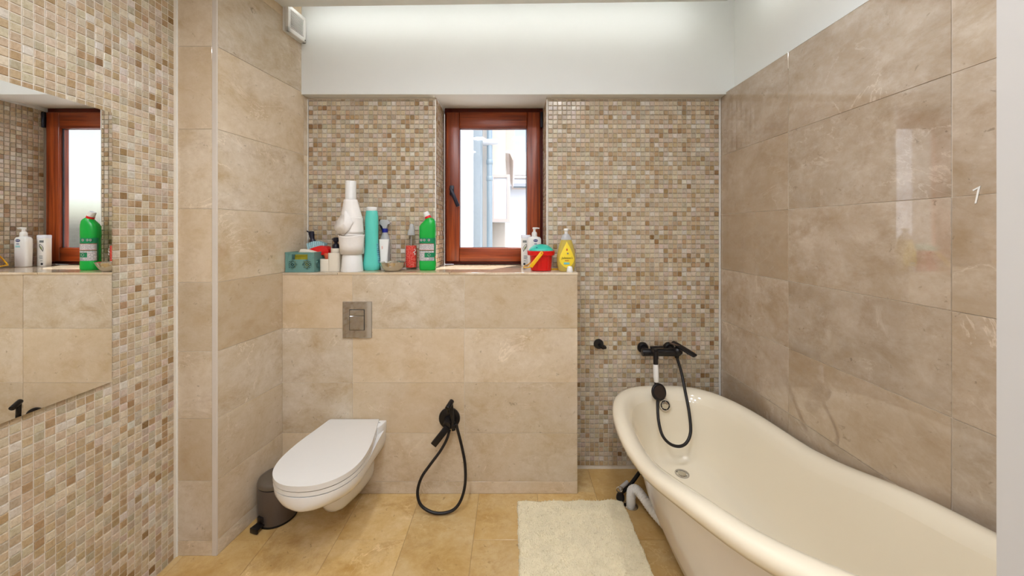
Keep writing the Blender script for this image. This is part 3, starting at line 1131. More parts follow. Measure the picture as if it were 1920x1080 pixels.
# ------------------------------------------------------------ bathtub
TCX, TCY = 0.830, 1.34
tub = thing('bathtub', 'freestanding cream slipper bathtub along the right marble wall', 'bathtub', (TCX, TCY, 0))


def rimz(y):
    ks = [(0.37, .84), (0.50, .81), (0.65, .755), (0.72, .727), (0.78, .704), (0.86, .682), (0.93, .664), (1.0, .650), (1.10, .620), (1.242, .575), (1.373, .538), (1.475, .523), (1.60, .519), (2.2, .522)]
    if y <= ks[0][0]: return ks[0][1]
    for (a, za), (b_, zb) in zip(ks, ks[1:]):
        if y <= b_:
            t = (y - a) / (b_ - a)
            return za + (zb - za) * t
    return ks[-1][1]


def rims(y):
    return sum(rimz(y + d) for d in (-.09, -.045, 0, .045, .09)) / 5


SEG = 96
TA, TB1, TB2 = 0.372, 0.738, 0.965


def plan(a, offx, off1, off2):
    c_, s_ = math.cos(a), math.sin(a)
    n = 3.0 if s_ > 0 else 1.88
    bb = (TB1 - off1) if s_ > 0 else (TB2 - off2)
    return ((TA - offx) * math.copysign(abs(c_) ** (2 / n), c_), bb * math.copysign(abs(s_) ** (2 / n), s_))


def tub_rings(bm, defs):
    rings = []
    for offx, o1, o2, f, zb in defs:
        r = []
        for k in range(SEG):
            a = 2 * PI * k / SEG
            x, y = plan(a, offx, o1, o2)
            xr_, yr_ = plan(a, 0, 0, 0)
            zr_ = rims(TCY + yr_)
            r.append(bm.verts.new((x, y, zb + f * zr_ if f < 1 else zr_ + zb)))
        rings.append(r)
    bridge(bm, rings)
    return rings


b = nbm()
outer = [(.250, .26, .44, 0, .075), (.212, .20, .38, 0, .080), (.185, .165, .34, 0, .10), (.150, .125, .28, .16, .10), (.112, .100, .20, .45, .09), (.083, .082, .125, .72, .055), (.068, .070, .072, 1, -.062)]
rim_ = [(.060, .060, .060, 1, -.052), (.030, .030, .030, 1, -.056), (.010, .010, .010, 1, -.048), (.001, .001, .001, 1, -.032), (.000, .000, .000, 1, -.020), (.006, .006, .006, 1, -.006), (.022, .022, .022, 1, .000), (.045, .045, .045, 1, .000), (.064, .066, .066, 1, -.006), (.078, .082, .082, 1, -.022), (.088, .096, .098, 1, -.048)]
inner = [(.098, .104, .135, .82, .015), (.116, .114, .205, .58, .060), (.140, .127, .285, .34, .110), (.172, .144, .375, .14, .145), (.206, .166, .450, .05, .160), (.250, .20, .54, .0, .174), (.31, .34, .70, 0, .171), (.365, .62, .88, 0, .170)]
r1 = tub_rings(b, outer)
b.faces.new(r1[0][::-1])
obj('tub_body', b, plain('tub_outer_acrylic', srgb(234, 226, 220), 0.16, noise=0.01, coat=0.2), tub, 60)
b = nbm()
tub_rings(b, rim_)
obj('rim', b, M_TUB, tub, 80)
b = nbm()
r3 = tub_rings(b, [rim_[-1]] + inner)
b.faces.new(r3[-1])
obj('basin', b, M_TUB, tub, 80)
for sx in (-.10, .10):
    for yy in (-.32, .40):
        b = nbm()
        lathe(b, [(.02, 0), (.024, .004), (.018, .02), (.014, .05), (.022, .085)], 16, Matrix.Translation((sx, yy, 0)))
        obj('foot', b, M_CHROME, tub, 40)


def drain(name, M, r):
    t = nbm()
    lathe(t, [(r * .98, -.002), (r, .001), (r * .96, .004), (r * .80, .004), (r * .74, .001), (r * .74, -.002)], 32, M, cap0=False, cap1=False)
    d = obj(name, t, M_CHROME, tub, 40)
    t = nbm()
    lathe(t, [(r * .76, -.003), (r * .74, -.0015)], 32, M)
    obj('drain_shadow', t, M_DARKGAP, d)
    t = nbm()
    lathe(t, [(r * .58, .0), (r * .60, .002), (r * .4, .0035), (r * .16, .0035)], 28, M)
    for k in range(5):
        a = 2 * PI * k / 5
        p0_, p1_ = Vector((math.cos(a) * r * .5, math.sin(a) * r * .5, .001)), Vector((math.cos(a) * r * .8, math.sin(a) * r * .8, .001))
        cyl(t, M @ p0_, M @ p1_, r * .055, seg=8)
    obj('drain_grille', t, M_STEEL, d, 40)


DR = at(1279, 889.5, 1.775)
drain('waste_outlet', Matrix.Translation((at(1279, 0, 1.836).x - TCX, 1.836 - TCY, .1745)), .034)
drain('overflow', disc_at(Vector((at(1247, 748, 1.965).x - TCX, 1.966 - TCY, .455)), Vector((0, -1, .28))), .031)

# ------------------------------------------------------------ bath mixer on the back wall
mx0 = at(1204.5, 651, YB)
mix = thing('bath_mixer', 'matte black wall mixer tap with hand shower above the bathtub', 'mixer tap', (mx0.x, YB, mx0.z))
ZB_ = -0.004


def mixer_part(name, build, mat=M_BLACK, par=None, sm=40):
    q = nbm()
    build(q)
    return obj(name, q, mat, par or mix, sm)


for sx in (0, .15):
    mixer_part('wall_flange', lambda q: lathe(q, [(.031, 0), (.032, .003), (.030, .018), (.024, .024)], 32, disc_at(Vector((sx, 0, 0)), (0, -1, 0))))
    mixer_part('inlet', lambda q: cyl(q, (sx, -.012, 0), (sx, -.075, ZB_), .013))
mixer_part('mixer_body', lambda q: cyl(q, (-.030, -.078, ZB_), (.178, -.078, ZB_), .0205, .0215, 32, .003))
mixer_part('lever_cap', lambda q: lathe(q, [(.024, 0), (.026, .006), (.025, .024), (.018, .032)], 28, disc_at(Vector((.160, -.078, ZB_)), (.5, -.3, .55))))
def lever_(q):
    d0, d1 = Vector((.165, -.085, .040)), Vector((.225, -.17, .005))
    Mv = disc_at(d0, d1 - d0) @ Matrix.Rotation(.75, 4, 'Z')
    loft(q, [(-.03, 0, 0, .014, .005, 3), (0, 0, 0, .019, .006, 3), (.07, 0, 0, .021, .006, 3), ((d1 - d0).length - .003, 0, 0, .018, .005, 3), ((d1 - d0).length, 0, 0, .014, .003, 3)], 18, M=Mv)
mixer_part('lever', lever_)
mixer_part('lever_top', lambda q: box(q, -.028, .028, -.012, .012, -.003, .003, .002, 2, Matrix.Translation((.150, -.09, .044)) @ Matrix.Rotation(.25, 4, 'Y')), plain('bronze_cap', srgb(96, 76, 66), 0.3, 0.4))
mixer_part('spout', lambda q: cyl(q, (.165, -.078, -.010), (.165, -.078, -.034), .012, .012, 20, .001))
HY = -.155
HXo = at(1229.5, 660, YB + HY).x - mx0.x
def holder_(q):
    cyl(q, (HXo + .006, -.078, .012), (HXo, HY, .014), .008)
    cyl(q, (HXo, HY, -.012), (HXo, HY, .026), .0135, .0125, 24, .002)
    cyl(q, (HXo + .004, HY + .012, .024), (HXo + .004, HY + .012, .034), .011, .010, 20, .002)
    cyl(q, (HXo, -.078, .024), (HXo + .07, -.078, .026), .006)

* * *

GIVEN INSTRUCTION: Without including any pictures, reproduce the listing exactly.

TASK SOLUTION:
Keep writing the Blender script for this image. This is part 3, starting at line 1131. More parts follow. Measure the picture as if it were 1920x1080 pixels.
# ------------------------------------------------------------ bathtub
TCX, TCY = 0.830, 1.34
tub = thing('bathtub', 'freestanding cream slipper bathtub along the right marble wall', 'bathtub', (TCX, TCY, 0))


def rimz(y):
    ks = [(0.37, .84), (0.50, .81), (0.65, .755), (0.72, .727), (0.78, .704), (0.86, .682), (0.93, .664), (1.0, .650), (1.10, .620), (1.242, .575), (1.373, .538), (1.475, .523), (1.60, .519), (2.2, .522)]
    if y <= ks[0][0]: return ks[0][1]
    for (a, za), (b_, zb) in zip(ks, ks[1:]):
        if y <= b_:
            t = (y - a) / (b_ - a)
            return za + (zb - za) * t
    return ks[-1][1]


def rims(y):
    return sum(rimz(y + d) for d in (-.09, -.045, 0, .045, .09)) / 5


SEG = 96
TA, TB1, TB2 = 0.372, 0.738, 0.965


def plan(a, offx, off1, off2):
    c_, s_ = math.cos(a), math.sin(a)
    n = 3.0 if s_ > 0 else 1.88
    bb = (TB1 - off1) if s_ > 0 else (TB2 - off2)
    return ((TA - offx) * math.copysign(abs(c_) ** (2 / n), c_), bb * math.copysign(abs(s_) ** (2 / n), s_))


def tub_rings(bm, defs):
    rings = []
    for offx, o1, o2, f, zb in defs:
        r = []
        for k in range(SEG):
            a = 2 * PI * k / SEG
            x, y = plan(a, offx, o1, o2)
            xr_, yr_ = plan(a, 0, 0, 0)
            zr_ = rims(TCY + yr_)
            r.append(bm.verts.new((x, y, zb + f * zr_ if f < 1 else zr_ + zb)))
        rings.append(r)
    bridge(bm, rings)
    return rings


b = nbm()
outer = [(.250, .26, .44, 0, .075), (.212, .20, .38, 0, .080), (.185, .165, .34, 0, .10), (.150, .125, .28, .16, .10), (.112, .100, .20, .45, .09), (.083, .082, .125, .72, .055), (.068, .070, .072, 1, -.062)]
rim_ = [(.060, .060, .060, 1, -.052), (.030, .030, .030, 1, -.056), (.010, .010, .010, 1, -.048), (.001, .001, .001, 1, -.032), (.000, .000, .000, 1, -.020), (.006, .006, .006, 1, -.006), (.022, .022, .022, 1, .000), (.045, .045, .045, 1, .000), (.064, .066, .066, 1, -.006), (.078, .082, .082, 1, -.022), (.088, .096, .098, 1, -.048)]
inner = [(.098, .104, .135, .82, .015), (.116, .114, .205, .58, .060), (.140, .127, .285, .34, .110), (.172, .144, .375, .14, .145), (.206, .166, .450, .05, .160), (.250, .20, .54, .0, .174), (.31, .34, .70, 0, .171), (.365, .62, .88, 0, .170)]
r1 = tub_rings(b, outer)
b.faces.new(r1[0][::-1])
obj('tub_body', b, plain('tub_outer_acrylic', srgb(234, 226, 220), 0.16, noise=0.01, coat=0.2), tub, 60)
b = nbm()
tub_rings(b, rim_)
obj('rim', b, M_TUB, tub, 80)
b = nbm()
r3 = tub_rings(b, [rim_[-1]] + inner)
b.faces.new(r3[-1])
obj('basin', b, M_TUB, tub, 80)
for sx in (-.10, .10):
    for yy in (-.32, .40):
        b = nbm()
        lathe(b, [(.02, 0), (.024, .004), (.018, .02), (.014, .05), (.022, .085)], 16, Matrix.Translation((sx, yy, 0)))
        obj('foot', b, M_CHROME, tub, 40)


def drain(name, M, r):
    t = nbm()
    lathe(t, [(r * .98, -.002), (r, .001), (r * .96, .004), (r * .80, .004), (r * .74, .001), (r * .74, -.002)], 32, M, cap0=False, cap1=False)
    d = obj(name, t, M_CHROME, tub, 40)
    t = nbm()
    lathe(t, [(r * .76, -.003), (r * .74, -.0015)], 32, M)
    obj('drain_shadow', t, M_DARKGAP, d)
    t = nbm()
    lathe(t, [(r * .58, .0), (r * .60, .002), (r * .4, .0035), (r * .16, .0035)], 28, M)
    for k in range(5):
        a = 2 * PI * k / 5
        p0_, p1_ = Vector((math.cos(a) * r * .5, math.sin(a) * r * .5, .001)), Vector((math.cos(a) * r * .8, math.sin(a) * r * .8, .001))
        cyl(t, M @ p0_, M @ p1_, r * .055, seg=8)
    obj('drain_grille', t, M_STEEL, d, 40)


DR = at(1279, 889.5, 1.775)
drain('waste_outlet', Matrix.Translation((at(1279, 0, 1.836).x - TCX, 1.836 - TCY, .1745)), .034)
drain('overflow', disc_at(Vector((at(1247, 748, 1.965).x - TCX, 1.966 - TCY, .455)), Vector((0, -1, .28))), .031)

# ------------------------------------------------------------ bath mixer on the back wall
mx0 = at(1204.5, 651, YB)
mix = thing('bath_mixer', 'matte black wall mixer tap with hand shower above the bathtub', 'mixer tap', (mx0.x, YB, mx0.z))
ZB_ = -0.004


def mixer_part(name, build, mat=M_BLACK, par=None, sm=40):
    q = nbm()
    build(q)
    return obj(name, q, mat, par or mix, sm)


for sx in (0, .15):
    mixer_part('wall_flange', lambda q: lathe(q, [(.031, 0), (.032, .003), (.030, .018), (.024, .024)], 32, disc_at(Vector((sx, 0, 0)), (0, -1, 0))))
    mixer_part('inlet', lambda q: cyl(q, (sx, -.012, 0), (sx, -.075, ZB_), .013))
mixer_part('mixer_body', lambda q: cyl(q, (-.030, -.078, ZB_), (.178, -.078, ZB_), .0205, .0215, 32, .003))
mixer_part('lever_cap', lambda q: lathe(q, [(.024, 0), (.026, .006), (.025, .024), (.018, .032)], 28, disc_at(Vector((.160, -.078, ZB_)), (.5, -.3, .55))))
def lever_(q):
    d0, d1 = Vector((.165, -.085, .040)), Vector((.225, -.17, .005))
    Mv = disc_at(d0, d1 - d0) @ Matrix.Rotation(.75, 4, 'Z')
    loft(q, [(-.03, 0, 0, .014, .005, 3), (0, 0, 0, .019, .006, 3), (.07, 0, 0, .021, .006, 3), ((d1 - d0).length - .003, 0, 0, .018, .005, 3), ((d1 - d0).length, 0, 0, .014, .003, 3)], 18, M=Mv)
mixer_part('lever', lever_)
mixer_part('lever_top', lambda q: box(q, -.028, .028, -.012, .012, -.003, .003, .002, 2, Matrix.Translation((.150, -.09, .044)) @ Matrix.Rotation(.25, 4, 'Y')), plain('bronze_cap', srgb(96, 76, 66), 0.3, 0.4))
mixer_part('spout', lambda q: cyl(q, (.165, -.078, -.010), (.165, -.078, -.034), .012, .012, 20, .001))
HY = -.155
HXo = at(1229.5, 660, YB + HY).x - mx0.x
def holder_(q):
    cyl(q, (HXo + .006, -.078, .012), (HXo, HY, .014), .008)
    cyl(q, (HXo, HY, -.012), (HXo, HY, .026), .0135, .0125, 24, .002)
    cyl(q, (HXo + .004, HY + .012, .024), (HXo + .004, HY + .012, .034), .011, .010, 20, .002)
    cyl(q, (HXo, -.078, .024), (HXo + .07, -.078, .026), .006)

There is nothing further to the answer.